Temporary Folders In Your DAGsΒΆ

One of the most useful feature of Pipelime is the processing of directed acyclic graph (DAG). If you are not familiar with DAGs, you can read more about them in the Piper section. In this recipe, we will use a very simple configuration of two nodes:

  1. the first command generates a toy dataset

  2. the second command splits the dataset into train and test sets

nodes:
    create:
        toy_dataset:
            toy:
                length: 10
            output: tmp_tutorial/toy_folder
    train_test:
        split:
            input: tmp_tutorial/toy_folder
            splits:
                - 0.8,tmp_tutorial/train
                - 0.2,tmp_tutorial/test

Running the DAG above as

$ pipelime run -c dag.yaml

you get a new tmp_tutorial folder in your working directory containing three underfolder datasets:

  • toy_folder: the original toy dataset

  • train: the train set

  • test: the test set

Pipelime uses hardlinks whenever possible, so you are not wasting disk space. Though, once the data is split into train and test sets, the toy_folder dataset can be safely deleted.
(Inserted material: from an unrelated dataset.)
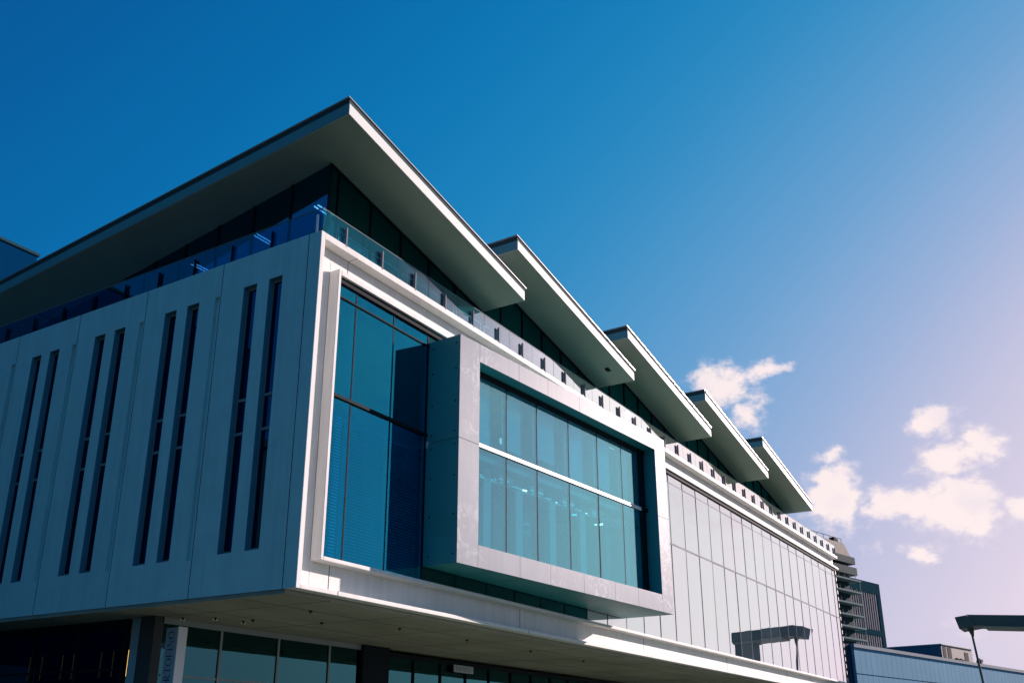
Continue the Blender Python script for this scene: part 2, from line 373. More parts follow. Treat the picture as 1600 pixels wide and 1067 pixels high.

Indeed, such folder might well be created in the user temporary directory and deleted just after the execution of the DAG.

To this end, we make use of the $tmp() Choixe directive (read more about Choixe here):

nodes:
    create:
        toy_dataset:
            toy:
                length: 10
            output: $tmp()/toy_folder
    train_test:
        split:
            input: $tmp()/toy_folder
            splits:
                - 0.8,tmp_tutorial/train
                - 0.2,tmp_tutorial/test

Now, running the DAG does not create a toy_folder under tmp_tutorial, but populates the user temporary directory with your toy data, which are then automatically deleted after DAG execution.

Tip

The $tmp() directive can be used from CLI as well!

For example:

$ pipelime split +i input_data +s 0.5,train +s '0.3,$tmp()/null' +s 0.2,test

will put the first half of samples from input_data into the train folder and the last 20% into the test folder, while the remaining 30% will be skipped.

NB: you MUST enclose '0.3,$tmp()/null' in single quotes and, depending on your shell, escape the dollar sign.